AIM:
Copy all of the material exactly. Pictures are not to appear in the copy.

STORED DATA:
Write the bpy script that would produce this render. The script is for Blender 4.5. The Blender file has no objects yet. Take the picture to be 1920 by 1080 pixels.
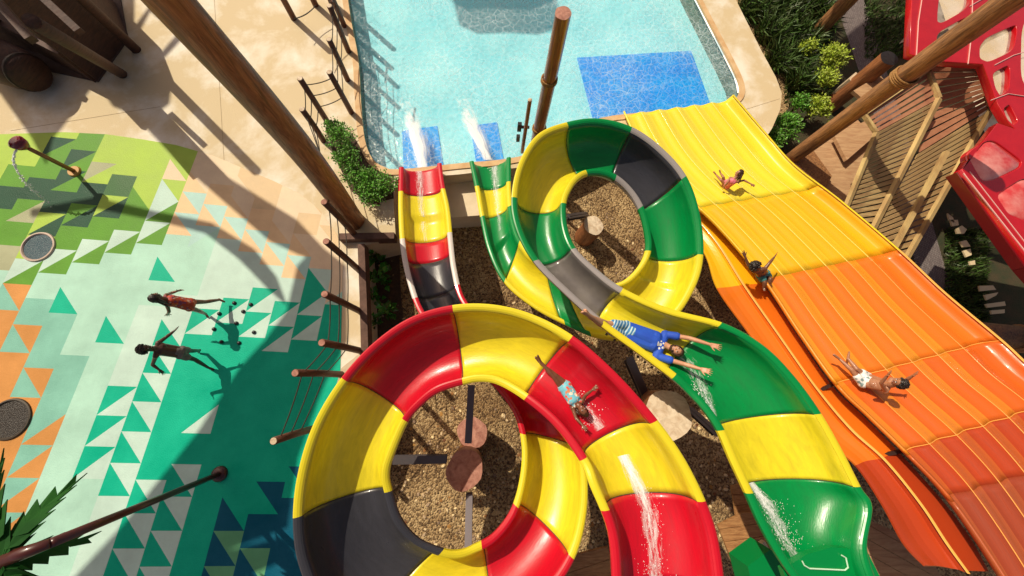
import bpy, bmesh, math, random
import numpy as np
from mathutils import Vector, Matrix
from mathutils.bvhtree import BVHTree
from mathutils.geometry import tessellate_polygon
random.seed(7)
SC = bpy.context.scene
COL = SC.collection
# ------------------------------------------------------------------ camera, sky, sun
F = 700.0; H = 9.0                      # focal length in pixels of a 1920 wide frame, camera height above the deck
cam = bpy.data.cameras.new('camera'); camo = bpy.data.objects.new('camera', cam); COL.objects.link(camo)
cam.lens = F/1920*36; cam.sensor_width = 36; cam.clip_end = 500; cam.clip_start = 0.05
_d = Vector((-45, -170, -F))
_a = math.atan2(170, F)
_Rx = Matrix.Rotation(_a, 3, 'X')
_v = _Rx @ _d
CM = Matrix.Rotation(math.atan2(_v.x, -_v.z), 3, 'Y') @ _Rx
camo.matrix_world = Matrix.Translation((0, 0, H)) @ CM.to_4x4()
SC.camera = camo
SUN_EL = math.radians(47)
SH = Vector((0.72, -0.69, 0)).normalized()           # direction in which shadows fall
w = bpy.data.worlds.new('World'); SC.world = w; w.use_nodes = True
nt = w.node_tree; bg = nt.nodes['Background']
sky = nt.nodes.new('ShaderNodeTexSky'); sky.sky_type = 'NISHITA'; sky.sun_disc = False
sky.air_density = .7; sky.dust_density = 2.5; sky.ozone_density = 0; sky.sun_elevation = SUN_EL; sky.sun_rotation = math.atan2(-SH.x, -SH.y)
tint = nt.nodes.new('ShaderNodeMix'); tint.data_type = 'RGBA'; tint.blend_type = 'MULTIPLY'; tint.inputs[0].default_value = 1; tint.inputs[7].default_value = (1.12, .90, .74, 1)   # warm hazy air
nt.links.new(sky.outputs[0], tint.inputs[6]); nt.links.new(tint.outputs[2], bg.inputs[0]); bg.inputs[1].default_value = 0.088
sl = bpy.data.lights.new('sun', 'SUN'); sl.energy = 4.0; sl.angle = math.radians(0.5); sl.color = (1.0, 0.89, 0.70)
so = bpy.data.objects.new('sun', sl); COL.objects.link(so)
so.rotation_euler = Vector((SH.x*math.cos(SUN_EL), SH.y*math.cos(SUN_EL), -math.sin(SUN_EL))).to_track_quat('-Z', 'Y').to_euler()
SC.view_settings.view_transform = 'Standard'; SC.view_settings.look = 'None'
SC.view_settings.gamma = 1; SC.view_settings.exposure = 0.03
SC.render.engine = 'CYCLES'

def at(px, py, z=0.0):
    """point of the place at height z that the photograph shows at (px, py)"""
    d = CM @ Vector((px-960, 540-py, -F)); t = (H-z)/-d.z
    return Vector((d.x*t, d.y*t, z))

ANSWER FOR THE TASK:
Write the bpy script that would produce this render. The script is for Blender 4.5. The Blender file has no objects yet. Take the picture to be 1920 by 1080 pixels.
import bpy, bmesh, math, random
import numpy as np
from mathutils import Vector, Matrix
from mathutils.bvhtree import BVHTree
from mathutils.geometry import tessellate_polygon
random.seed(7)
SC = bpy.context.scene
COL = SC.collection
# ------------------------------------------------------------------ camera, sky, sun
F = 700.0; H = 9.0                      # focal length in pixels of a 1920 wide frame, camera height above the deck
cam = bpy.data.cameras.new('camera'); camo = bpy.data.objects.new('camera', cam); COL.objects.link(camo)
cam.lens = F/1920*36; cam.sensor_width = 36; cam.clip_end = 500; cam.clip_start = 0.05
_d = Vector((-45, -170, -F))
_a = math.atan2(170, F)
_Rx = Matrix.Rotation(_a, 3, 'X')
_v = _Rx @ _d
CM = Matrix.Rotation(math.atan2(_v.x, -_v.z), 3, 'Y') @ _Rx
camo.matrix_world = Matrix.Translation((0, 0, H)) @ CM.to_4x4()
SC.camera = camo
SUN_EL = math.radians(47)
SH = Vector((0.72, -0.69, 0)).normalized()           # direction in which shadows fall
w = bpy.data.worlds.new('World'); SC.world = w; w.use_nodes = True
nt = w.node_tree; bg = nt.nodes['Background']
sky = nt.nodes.new('ShaderNodeTexSky'); sky.sky_type = 'NISHITA'; sky.sun_disc = False
sky.air_density = .7; sky.dust_density = 2.5; sky.ozone_density = 0; sky.sun_elevation = SUN_EL; sky.sun_rotation = math.atan2(-SH.x, -SH.y)
tint = nt.nodes.new('ShaderNodeMix'); tint.data_type = 'RGBA'; tint.blend_type = 'MULTIPLY'; tint.inputs[0].default_value = 1; tint.inputs[7].default_value = (1.12, .90, .74, 1)   # warm hazy air
nt.links.new(sky.outputs[0], tint.inputs[6]); nt.links.new(tint.outputs[2], bg.inputs[0]); bg.inputs[1].default_value = 0.088
sl = bpy.data.lights.new('sun', 'SUN'); sl.energy = 4.0; sl.angle = math.radians(0.5); sl.color = (1.0, 0.89, 0.70)
so = bpy.data.objects.new('sun', sl); COL.objects.link(so)
so.rotation_euler = Vector((SH.x*math.cos(SUN_EL), SH.y*math.cos(SUN_EL), -math.sin(SUN_EL))).to_track_quat('-Z', 'Y').to_euler()
SC.view_settings.view_transform = 'Standard'; SC.view_settings.look = 'None'
SC.view_settings.gamma = 1; SC.view_settings.exposure = 0.03
SC.render.engine = 'CYCLES'

def at(px, py, z=0.0):
    """point of the place at height z that the photograph shows at (px, py)"""
    d = CM @ Vector((px-960, 540-py, -F)); t = (H-z)/-d.z
    return Vector((d.x*t, d.y*t, z))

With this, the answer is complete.